Bien souvent les problématiques sont mieux résolues au niveau des territoires géographiquement et culturellement cohérents que par des décisions nationales. On le voit dans le couloir rhodanien où la gestion de la mobilité et des infrastructures transcendent les frontières politiques.

Pour en revenir aux chaines e valeur, les institutions financières étant, en quelque sorte, le passage obligé de l’économie, leur effet de levier peut être très puissant.

Les financiers sont effectivement au cœur des flux économiques et sont, de ce fait, clé pour modifier les chaines de valeur. Banques cantonales, Raiffeisen, Banque Alternative, toutes forment une parfaite courroie de transmission pour stimuler l’adoption des comportements durables aux PME.

Dans le domaine de la finance, un certain nombre d’efforts ont été accomplis. On pense à la taxonomie européenne ou au SFDR.

C’est exact et déjà très porteur. B Lab a participé à la consultation du SFDR et à l’extension de la responsabilité fiduciaire, accompagnée d’une modification du statut juridique. L’exigence de transparence a beaucoup augmenté. Reste à observer comment cela va s’appliquer. Pour l’instant, rappelons qu’avec sa publication de juin 2020, l’Association des Banques suisses a été extrêmement réactive. Quant à la taxonomie européenne, elle va peut-être aider à y voir plus clair dans la jungle des notations d’agences.

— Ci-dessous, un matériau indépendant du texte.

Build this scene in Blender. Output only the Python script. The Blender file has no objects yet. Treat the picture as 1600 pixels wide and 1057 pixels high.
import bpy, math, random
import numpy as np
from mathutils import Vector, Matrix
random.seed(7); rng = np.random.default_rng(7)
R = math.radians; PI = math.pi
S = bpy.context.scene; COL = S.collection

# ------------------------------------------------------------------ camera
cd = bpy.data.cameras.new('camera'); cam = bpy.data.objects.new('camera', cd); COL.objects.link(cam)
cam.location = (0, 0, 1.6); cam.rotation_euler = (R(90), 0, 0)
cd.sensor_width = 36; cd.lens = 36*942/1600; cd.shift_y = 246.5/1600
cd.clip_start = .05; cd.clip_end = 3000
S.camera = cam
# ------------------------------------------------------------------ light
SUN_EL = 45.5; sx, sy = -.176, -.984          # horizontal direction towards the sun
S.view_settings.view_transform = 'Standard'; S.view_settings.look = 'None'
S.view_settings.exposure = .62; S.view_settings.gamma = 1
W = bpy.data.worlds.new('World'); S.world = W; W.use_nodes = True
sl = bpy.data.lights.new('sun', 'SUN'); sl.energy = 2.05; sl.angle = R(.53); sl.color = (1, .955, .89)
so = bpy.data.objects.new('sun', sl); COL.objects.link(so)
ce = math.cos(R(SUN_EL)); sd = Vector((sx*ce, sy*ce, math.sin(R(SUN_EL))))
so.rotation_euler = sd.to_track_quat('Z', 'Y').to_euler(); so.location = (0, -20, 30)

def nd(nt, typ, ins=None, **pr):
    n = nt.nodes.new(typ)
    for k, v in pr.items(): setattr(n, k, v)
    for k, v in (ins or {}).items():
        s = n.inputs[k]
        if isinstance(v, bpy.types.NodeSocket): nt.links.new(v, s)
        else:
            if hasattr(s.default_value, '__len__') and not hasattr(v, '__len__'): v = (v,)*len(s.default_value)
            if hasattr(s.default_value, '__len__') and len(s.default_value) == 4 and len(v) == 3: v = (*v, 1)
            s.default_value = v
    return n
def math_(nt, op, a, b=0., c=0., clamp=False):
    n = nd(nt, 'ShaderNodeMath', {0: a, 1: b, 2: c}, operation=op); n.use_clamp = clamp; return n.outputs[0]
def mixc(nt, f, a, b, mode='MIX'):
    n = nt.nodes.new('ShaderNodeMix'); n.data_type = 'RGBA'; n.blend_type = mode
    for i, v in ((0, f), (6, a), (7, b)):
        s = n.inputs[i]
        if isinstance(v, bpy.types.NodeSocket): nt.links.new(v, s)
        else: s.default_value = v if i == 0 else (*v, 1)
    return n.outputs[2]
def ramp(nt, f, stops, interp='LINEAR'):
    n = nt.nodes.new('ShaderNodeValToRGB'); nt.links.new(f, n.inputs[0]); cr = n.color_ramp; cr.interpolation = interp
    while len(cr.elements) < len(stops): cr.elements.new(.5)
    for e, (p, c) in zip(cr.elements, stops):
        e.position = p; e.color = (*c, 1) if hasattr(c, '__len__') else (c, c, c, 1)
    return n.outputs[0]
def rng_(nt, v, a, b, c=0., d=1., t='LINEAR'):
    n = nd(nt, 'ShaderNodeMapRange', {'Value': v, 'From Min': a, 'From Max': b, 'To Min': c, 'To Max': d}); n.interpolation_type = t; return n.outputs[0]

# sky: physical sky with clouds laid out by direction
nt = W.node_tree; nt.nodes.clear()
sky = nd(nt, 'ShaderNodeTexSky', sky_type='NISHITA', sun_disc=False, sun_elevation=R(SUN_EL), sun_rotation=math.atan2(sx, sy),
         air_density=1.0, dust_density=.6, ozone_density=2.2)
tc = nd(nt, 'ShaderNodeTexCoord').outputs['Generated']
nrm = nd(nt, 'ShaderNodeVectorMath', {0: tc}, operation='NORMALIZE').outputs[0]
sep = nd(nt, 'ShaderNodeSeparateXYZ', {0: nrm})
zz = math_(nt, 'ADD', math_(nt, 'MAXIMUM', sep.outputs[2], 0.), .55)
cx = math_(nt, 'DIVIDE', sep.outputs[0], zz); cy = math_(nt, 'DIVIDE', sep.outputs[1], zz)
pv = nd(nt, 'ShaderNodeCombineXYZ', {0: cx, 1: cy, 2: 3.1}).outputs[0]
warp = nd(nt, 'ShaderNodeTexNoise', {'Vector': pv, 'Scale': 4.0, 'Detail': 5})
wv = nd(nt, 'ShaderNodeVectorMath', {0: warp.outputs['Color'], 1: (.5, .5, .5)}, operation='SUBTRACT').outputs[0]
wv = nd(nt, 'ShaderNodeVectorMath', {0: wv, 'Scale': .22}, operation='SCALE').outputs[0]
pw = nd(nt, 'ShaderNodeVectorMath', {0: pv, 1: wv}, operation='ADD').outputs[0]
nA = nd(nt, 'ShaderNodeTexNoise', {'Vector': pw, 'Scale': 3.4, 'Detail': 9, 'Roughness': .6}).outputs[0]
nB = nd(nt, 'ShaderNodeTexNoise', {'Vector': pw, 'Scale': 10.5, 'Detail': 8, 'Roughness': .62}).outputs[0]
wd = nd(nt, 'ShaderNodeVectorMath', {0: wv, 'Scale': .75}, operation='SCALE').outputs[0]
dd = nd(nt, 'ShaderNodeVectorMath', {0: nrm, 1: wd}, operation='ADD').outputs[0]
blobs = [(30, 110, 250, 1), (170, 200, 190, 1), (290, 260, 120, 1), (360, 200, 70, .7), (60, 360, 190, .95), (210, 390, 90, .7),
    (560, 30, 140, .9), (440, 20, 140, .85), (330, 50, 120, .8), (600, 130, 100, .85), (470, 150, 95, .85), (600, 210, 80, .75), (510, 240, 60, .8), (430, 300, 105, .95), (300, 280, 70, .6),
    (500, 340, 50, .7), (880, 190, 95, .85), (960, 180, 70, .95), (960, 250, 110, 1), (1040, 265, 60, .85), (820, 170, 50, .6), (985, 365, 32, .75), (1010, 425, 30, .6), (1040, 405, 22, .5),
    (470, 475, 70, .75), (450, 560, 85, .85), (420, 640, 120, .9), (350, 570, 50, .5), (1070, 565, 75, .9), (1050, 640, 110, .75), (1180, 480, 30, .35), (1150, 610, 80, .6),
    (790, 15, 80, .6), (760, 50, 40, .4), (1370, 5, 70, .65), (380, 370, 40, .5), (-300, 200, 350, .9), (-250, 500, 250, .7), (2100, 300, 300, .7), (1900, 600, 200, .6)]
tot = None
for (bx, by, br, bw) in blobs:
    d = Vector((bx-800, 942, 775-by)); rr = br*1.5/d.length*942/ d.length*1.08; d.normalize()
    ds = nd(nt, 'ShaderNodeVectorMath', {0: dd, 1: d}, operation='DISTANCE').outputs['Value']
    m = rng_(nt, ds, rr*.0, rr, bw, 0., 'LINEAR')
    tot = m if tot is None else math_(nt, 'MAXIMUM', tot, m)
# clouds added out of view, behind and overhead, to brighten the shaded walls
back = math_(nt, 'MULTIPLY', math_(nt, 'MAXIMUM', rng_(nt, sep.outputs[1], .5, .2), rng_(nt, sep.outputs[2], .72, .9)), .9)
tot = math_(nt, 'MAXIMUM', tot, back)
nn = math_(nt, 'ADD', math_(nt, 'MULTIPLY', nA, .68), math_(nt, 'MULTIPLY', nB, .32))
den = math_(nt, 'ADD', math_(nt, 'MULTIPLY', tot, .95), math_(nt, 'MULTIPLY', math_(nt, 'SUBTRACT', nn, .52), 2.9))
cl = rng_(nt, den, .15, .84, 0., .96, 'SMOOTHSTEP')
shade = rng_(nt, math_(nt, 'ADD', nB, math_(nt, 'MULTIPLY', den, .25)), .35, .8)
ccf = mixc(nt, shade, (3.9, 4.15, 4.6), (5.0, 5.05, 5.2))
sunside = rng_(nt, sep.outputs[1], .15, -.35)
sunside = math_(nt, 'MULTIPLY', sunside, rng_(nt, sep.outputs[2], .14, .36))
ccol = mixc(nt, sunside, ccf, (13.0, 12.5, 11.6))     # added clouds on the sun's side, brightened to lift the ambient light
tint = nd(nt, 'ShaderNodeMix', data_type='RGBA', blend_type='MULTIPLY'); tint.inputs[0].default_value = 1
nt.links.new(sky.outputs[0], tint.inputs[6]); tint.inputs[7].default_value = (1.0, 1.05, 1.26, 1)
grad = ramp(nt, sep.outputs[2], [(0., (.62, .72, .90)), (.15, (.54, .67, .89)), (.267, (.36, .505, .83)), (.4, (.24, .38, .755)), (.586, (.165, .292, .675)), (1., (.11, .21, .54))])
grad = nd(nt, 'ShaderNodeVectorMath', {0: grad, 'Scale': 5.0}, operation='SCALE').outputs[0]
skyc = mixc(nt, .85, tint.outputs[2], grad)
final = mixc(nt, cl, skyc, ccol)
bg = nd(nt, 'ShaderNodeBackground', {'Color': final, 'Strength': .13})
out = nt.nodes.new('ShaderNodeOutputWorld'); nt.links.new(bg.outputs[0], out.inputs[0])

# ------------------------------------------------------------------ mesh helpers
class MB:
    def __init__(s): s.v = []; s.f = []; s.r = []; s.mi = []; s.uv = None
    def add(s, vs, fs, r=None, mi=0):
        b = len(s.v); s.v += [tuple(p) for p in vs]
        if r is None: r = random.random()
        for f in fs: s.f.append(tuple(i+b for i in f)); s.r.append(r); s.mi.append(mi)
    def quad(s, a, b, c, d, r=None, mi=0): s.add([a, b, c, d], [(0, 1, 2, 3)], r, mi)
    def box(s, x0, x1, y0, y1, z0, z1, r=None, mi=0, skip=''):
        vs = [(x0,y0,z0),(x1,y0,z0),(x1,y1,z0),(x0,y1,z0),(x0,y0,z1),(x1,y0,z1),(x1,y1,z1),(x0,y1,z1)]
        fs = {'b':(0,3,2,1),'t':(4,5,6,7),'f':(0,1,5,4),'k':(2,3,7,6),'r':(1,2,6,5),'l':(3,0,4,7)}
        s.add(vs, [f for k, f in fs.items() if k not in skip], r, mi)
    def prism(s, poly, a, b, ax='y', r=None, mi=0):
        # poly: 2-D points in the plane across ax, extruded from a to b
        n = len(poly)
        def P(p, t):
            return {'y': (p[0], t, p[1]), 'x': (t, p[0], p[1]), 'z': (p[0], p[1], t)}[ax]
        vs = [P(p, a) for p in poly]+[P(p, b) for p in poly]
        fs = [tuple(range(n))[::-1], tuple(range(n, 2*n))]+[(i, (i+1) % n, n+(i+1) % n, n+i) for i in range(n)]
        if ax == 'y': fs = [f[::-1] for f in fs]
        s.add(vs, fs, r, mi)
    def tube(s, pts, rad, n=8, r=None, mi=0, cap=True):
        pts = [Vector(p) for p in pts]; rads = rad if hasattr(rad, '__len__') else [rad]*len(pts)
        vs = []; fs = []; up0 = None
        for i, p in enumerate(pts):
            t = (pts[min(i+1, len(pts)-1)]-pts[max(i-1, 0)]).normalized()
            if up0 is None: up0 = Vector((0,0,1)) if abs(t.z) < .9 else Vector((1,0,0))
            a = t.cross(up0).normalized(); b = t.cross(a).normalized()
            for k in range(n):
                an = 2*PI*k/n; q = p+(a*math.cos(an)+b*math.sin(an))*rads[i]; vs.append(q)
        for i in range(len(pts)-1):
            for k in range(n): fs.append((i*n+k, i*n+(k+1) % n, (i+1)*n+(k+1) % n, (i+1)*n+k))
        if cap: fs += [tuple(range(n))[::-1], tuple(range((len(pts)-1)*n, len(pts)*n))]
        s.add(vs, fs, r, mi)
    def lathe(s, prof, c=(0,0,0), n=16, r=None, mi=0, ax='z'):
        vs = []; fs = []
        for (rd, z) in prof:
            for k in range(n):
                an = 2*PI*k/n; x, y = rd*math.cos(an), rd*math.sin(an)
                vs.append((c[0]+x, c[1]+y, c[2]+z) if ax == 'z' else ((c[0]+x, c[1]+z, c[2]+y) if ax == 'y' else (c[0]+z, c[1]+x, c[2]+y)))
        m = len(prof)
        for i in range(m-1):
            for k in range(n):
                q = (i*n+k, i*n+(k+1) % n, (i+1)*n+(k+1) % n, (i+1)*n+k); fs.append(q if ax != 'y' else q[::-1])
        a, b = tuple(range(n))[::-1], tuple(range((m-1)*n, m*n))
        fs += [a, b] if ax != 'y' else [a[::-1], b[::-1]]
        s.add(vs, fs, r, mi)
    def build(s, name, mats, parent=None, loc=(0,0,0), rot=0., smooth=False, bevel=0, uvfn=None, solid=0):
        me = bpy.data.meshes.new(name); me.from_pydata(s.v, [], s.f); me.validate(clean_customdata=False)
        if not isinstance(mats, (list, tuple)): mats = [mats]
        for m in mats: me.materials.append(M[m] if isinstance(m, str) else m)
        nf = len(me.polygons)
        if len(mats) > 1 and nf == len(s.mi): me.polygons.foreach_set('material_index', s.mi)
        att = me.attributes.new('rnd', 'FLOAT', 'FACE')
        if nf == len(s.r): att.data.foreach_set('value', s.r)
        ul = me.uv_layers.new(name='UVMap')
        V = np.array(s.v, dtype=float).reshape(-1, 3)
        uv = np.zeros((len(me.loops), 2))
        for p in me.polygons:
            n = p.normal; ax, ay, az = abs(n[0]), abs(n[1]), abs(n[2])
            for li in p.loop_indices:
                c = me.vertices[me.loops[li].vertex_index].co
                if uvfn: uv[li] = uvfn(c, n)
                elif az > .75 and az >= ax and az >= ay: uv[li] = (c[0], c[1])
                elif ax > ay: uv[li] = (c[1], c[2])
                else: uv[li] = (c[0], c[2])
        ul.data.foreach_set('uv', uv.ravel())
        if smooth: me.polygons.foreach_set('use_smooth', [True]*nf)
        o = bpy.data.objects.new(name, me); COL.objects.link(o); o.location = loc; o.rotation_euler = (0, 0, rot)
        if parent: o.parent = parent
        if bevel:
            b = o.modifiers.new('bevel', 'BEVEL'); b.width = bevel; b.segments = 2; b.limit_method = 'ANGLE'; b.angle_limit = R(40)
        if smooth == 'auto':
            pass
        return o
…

Avons-nous les moyens de financer la transition?

Sur 85'000 milliards d’actifs que représente l’économie mondiale, le financement de l’Agenda 2030, notre plan de survie à 9 ans, représente une allocation estimée entre 6 et 7 mille milliards, soit à peine 8% de l’ensemble. Cela me parait parfaitement réalisable. Et pour une vue plus locale, dans son plan décennal d’investissement, en cours de validation, le canton de Genève alloue près de 6 des 11 milliards de son budget, soit plus de la moitié, à la transition écologique.

Quel rôle peuvent et doivent jouer les réunions comme le GFSI?

Ce sont des espaces et des moments à disposition pour partager les expérimentations et les nouveaux récits dans un cadre où on a le temps de couvrir le sujet. Ils jouent ainsi le rôle d’instrument de formation pour soutenir le changement de paradigme.